Ultra-compact concurrent multi-directional beamforming receiving network for high-efficiency wireless power transfer (WPT)

Abstract

This thesis demonstrates an all-passive ultra-compact low-loss array-based beamforming rectenna array for high-efficiency wireless power transfer (WPT). The detailed circuit analysis and theoretical derivation are presented in the paper, showing that the proposed circuit can achieve full field-of-view (FoV) WPT operation with scalable array-based RF-to-DC efficiency improvement. A proof-of-concept 4-element rectenna design example at 2.4GHz is implemented in a 4-layer FR4-Rogers hybrid PCB. The compact transformer-based 4×4 Butler matrix design with at least 100× size reduction as the passive beamformer is implemented in the WPT design for supporting concurrent multi-direction beam reception.
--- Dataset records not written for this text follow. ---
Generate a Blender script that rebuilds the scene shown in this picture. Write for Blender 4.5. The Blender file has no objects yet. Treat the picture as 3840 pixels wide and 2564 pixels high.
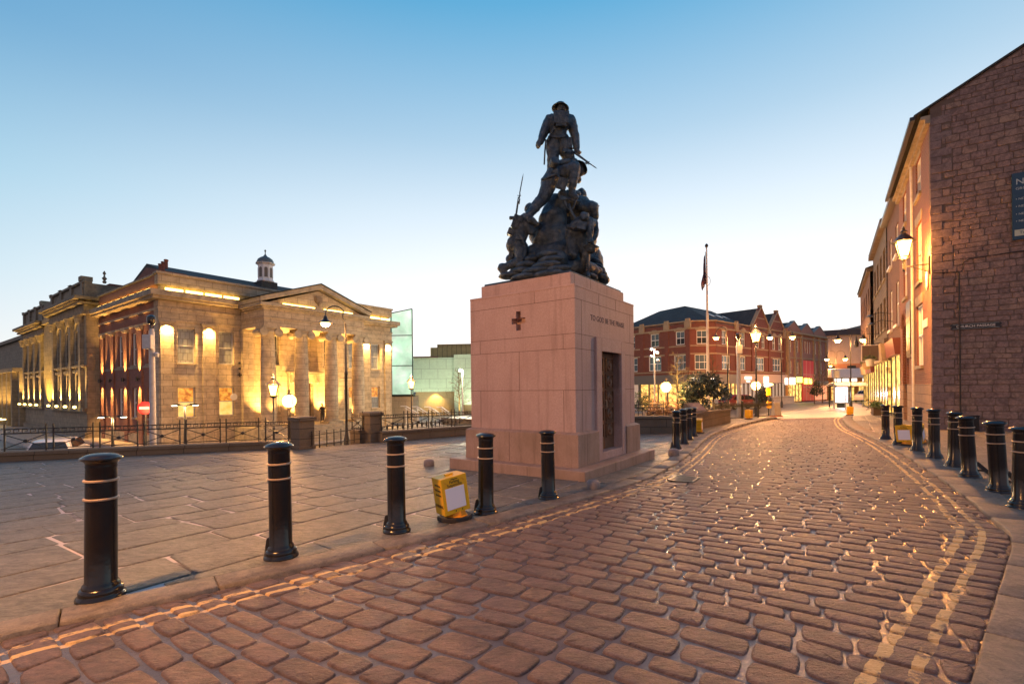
import bpy, bmesh, math, random
import numpy as np
from mathutils import Vector, Matrix, noise
random.seed(11)
SC = bpy.context.scene
COL = SC.collection
R = math.radians

# ------------------------------------------------------------------ camera
E = 1.42                       # eye height above the paving at the camera
FPX, HX, HY, ROLL = 1780.0, 1920.0, 1455.0, 0.0108
cam_data = bpy.data.cameras.new('camera')
cam_data.sensor_width = 36.0
cam_data.lens = FPX / 3840 * 36.0
cam_data.shift_y = (HY - 1282.0) / 3840.0
cam_data.clip_start = 0.05
cam_data.clip_end = 4000
cam = bpy.data.objects.new('camera', cam_data)
COL.objects.link(cam)
cam.matrix_world = Matrix.Translation((0, 0, E)) @ Matrix.Rotation(R(90), 4, 'X') @ Matrix.Rotation(-ROLL, 4, 'Z')
SC.camera = cam

# ------------------------------------------------------------------ sky and light (dusk, the sun just gone behind the shops)
SUN_AZ = R(20)                 # clockwise from +Y
world = bpy.data.worlds.new("World")
SC.world = world
world.use_nodes = True
wn = world.node_tree.nodes
wl = world.node_tree.links
for n in list(wn): wn.remove(n)
sky = wn.new('ShaderNodeTexSky')
sky.sky_type = 'NISHITA'
sky.sun_disc = False
sky.sun_elevation = R(2.0)       # just above the roofs' horizon
sky.sun_rotation = SUN_AZ
sky.altitude = 0
sky.air_density = 1.0
sky.dust_density = 0.3
sky.ozone_density = 4.0
bg = wn.new('ShaderNodeBackground')
bg.inputs['Strength'].default_value = 0.05
wl.new(sky.outputs[0], bg.inputs['Color'])
# the pale afterglow that a long dusk exposure shows: by height above the horizon and bearing from the sunset
tc = wn.new('ShaderNodeTexCoord')
sep = wn.new('ShaderNodeSeparateXYZ'); wl.new(tc.outputs['Generated'], sep.inputs[0])
def wramp(stops):
    r = wn.new('ShaderNodeValToRGB')
    while len(r.color_ramp.elements) < len(stops): r.color_ramp.elements.new(.5)
    for e_, (p, c) in zip(r.color_ramp.elements, stops): e_.position = p; e_.color = (*c, 1)
    wl.new(sep.outputs[2], r.inputs[0]); return r.outputs[0]
cool = wramp([(0, (.66, .66, .69)), (.10, (.50, .62, .70)), (.18, (.37, .60, .71)), (.31, (.19, .49, .67)), (.49, (.028, .27, .53)), (1, (.015, .12, .33))])
warm = wramp([(0, (1.7, 1.45, 1.2)), (.08, (1.3, 1.2, 1.1)), (.21, (1.03, 1.01, .99)), (.34, (.74, .83, .88)), (.46, (.44, .62, .75)), (.63, (.12, .40, .64)), (1, (.03, .16, .40))])
dt = wn.new('ShaderNodeVectorMath'); dt.operation = 'DOT_PRODUCT'; wl.new(tc.outputs['Generated'], dt.inputs[0]); dt.inputs[1].default_value = (math.sin(R(24)), math.cos(R(24)), 0)
ml = wn.new('ShaderNodeMath'); ml.operation = 'POWER'; ml.use_clamp = True
zz = wn.new('ShaderNodeMath'); zz.operation = 'MULTIPLY'; wl.new(sep.outputs[2], zz.inputs[0]); wl.new(sep.outputs[2], zz.inputs[1])
hz = wn.new('ShaderNodeMath'); hz.operation = 'SUBTRACT'; hz.inputs[0].default_value = 1.0; wl.new(zz.outputs[0], hz.inputs[1])
sq = wn.new('ShaderNodeMath'); sq.operation = 'SQRT'; wl.new(hz.outputs[0], sq.inputs[0])
dv = wn.new('ShaderNodeMath'); dv.operation = 'DIVIDE'; wl.new(dt.outputs['Value'], dv.inputs[0]); wl.new(sq.outputs[0], dv.inputs[1])
mr = wn.new('ShaderNodeMapRange'); mr.interpolation_type = 'SMOOTHSTEP'; wl.new(dv.outputs[0], mr.inputs['Value'])
mr.inputs['From Min'].default_value = -.2; mr.inputs['From Max'].default_value = 1.02
mx = wn.new('ShaderNodeMix'); mx.data_type = 'RGBA'; wl.new(mr.outputs[0], mx.inputs[0]); wl.new(cool, mx.inputs[6]); wl.new(warm, mx.inputs[7])
back = wramp([(0, (.58, .40, .38)), (.12, (.60, .43, .42)), (.3, (.50, .41, .44)), (.6, (.25, .29, .40)), (1, (.02, .13, .34))])   # unseen rosy sky behind the camera, brightened as warm frontal fill
mb_ = wn.new('ShaderNodeMapRange'); mb_.interpolation_type = 'SMOOTHSTEP'; wl.new(dv.outputs[0], mb_.inputs['Value']); mb_.inputs['From Min'].default_value = .18; mb_.inputs['From Max'].default_value = -.35
mx2 = wn.new('ShaderNodeMix'); mx2.data_type = 'RGBA'; wl.new(mb_.outputs[0], mx2.inputs[0]); wl.new(mx.outputs[2], mx2.inputs[6]); wl.new(back, mx2.inputs[7])
bg2 = wn.new('ShaderNodeBackground'); bg2.inputs['Strength'].default_value = .77; wl.new(mx2.outputs[2], bg2.inputs['Color'])
ad = wn.new('ShaderNodeAddShader'); wl.new(bg.outputs[0], ad.inputs[0]); wl.new(bg2.outputs[0], ad.inputs[1])
wo = wn.new('ShaderNodeOutputWorld')
wl.new(ad.outputs[0], wo.inputs['Surface'])
sun_d = bpy.data.lights.new('sun', 'SUN'); sun_d.energy = 0.25; sun_d.angle = R(12); sun_d.color = (1, .72, .5)
sun = bpy.data.objects.new('sun', sun_d); COL.objects.link(sun)
sun.rotation_euler = (R(90 - 2.0), 0, R(180) - SUN_AZ)
SC.view_settings.view_transform = 'Standard'
SC.view_settings.look = 'None'
SC.view_settings.gamma = 1
SC.view_settings.use_curve_mapping = False
SC.view_settings.exposure = 0.42

# ------------------------------------------------------------------ helpers
def G(x, y): return .0415 + .00705 * x - .0214 * y       # the gently falling square and street
LOW = -2.75                                              # the lower street beyond the terrace
def duv(x, y):
    x *= 3840 / 2348; y *= 3840 / 2348
    a, b = x - HX, y - HY
    c, s = math.cos(ROLL), math.sin(ROLL)
    return a * c - b * s, a * s + b * c
def at(x, y, d):
    u, v = duv(x, y)
    return Vector((u / FPX * d, d, E - v / FPX * d))
def onG(x, y, dz=0.0):
    u, v = duv(x, y)
    d = (E - .0415 - dz) / (v / FPX + .00705 * u / FPX - .0214)
    return Vector((u / FPX * d, d, G(u / FPX * d, d) + dz))

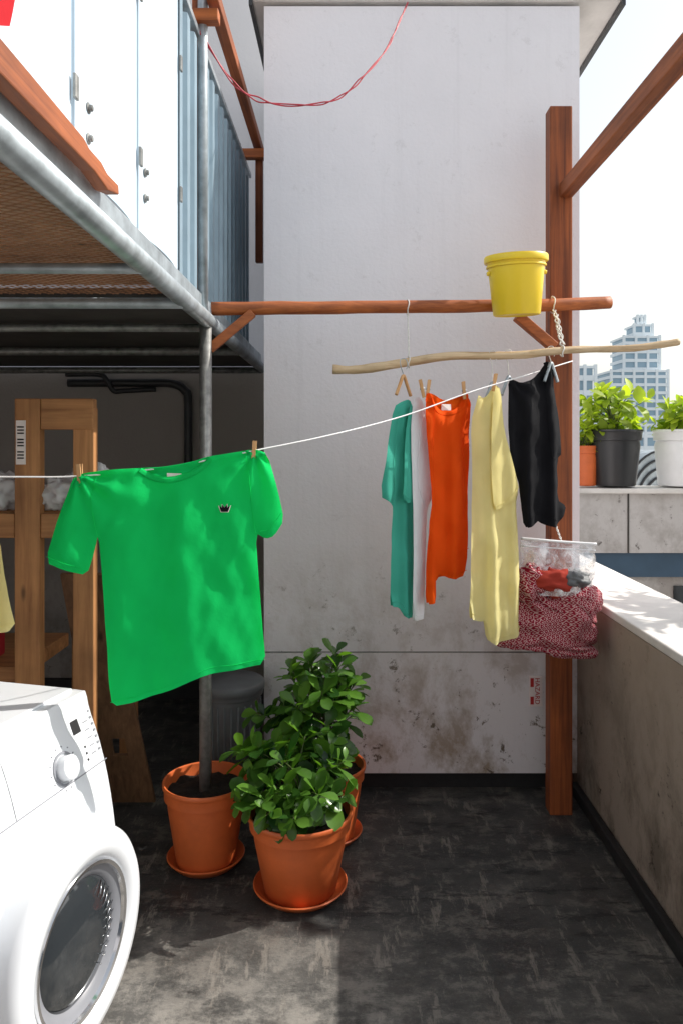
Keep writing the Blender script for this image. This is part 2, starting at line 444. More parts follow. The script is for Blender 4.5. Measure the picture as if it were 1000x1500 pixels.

At 2.4GHz, measurement for the Butler matrix exhibits an insertion loss of 0.8dB, a return loss better than 10dB (DC-3GHz), and a peak-to-null ratio > 35dB. Then, with the proposed passive beamformer, the measurement results of the proposed WPT network achieves at least full-FoV 2.4× and a peak 3× RF-to-DC efficiency enhancement compared to conventional rectenna array design. To the best of our knowledge, this is the first complete analysis and demonstration of a compact scalable N-element array-based beamforming rectenna array network for full-FoV high-efficiency WPT.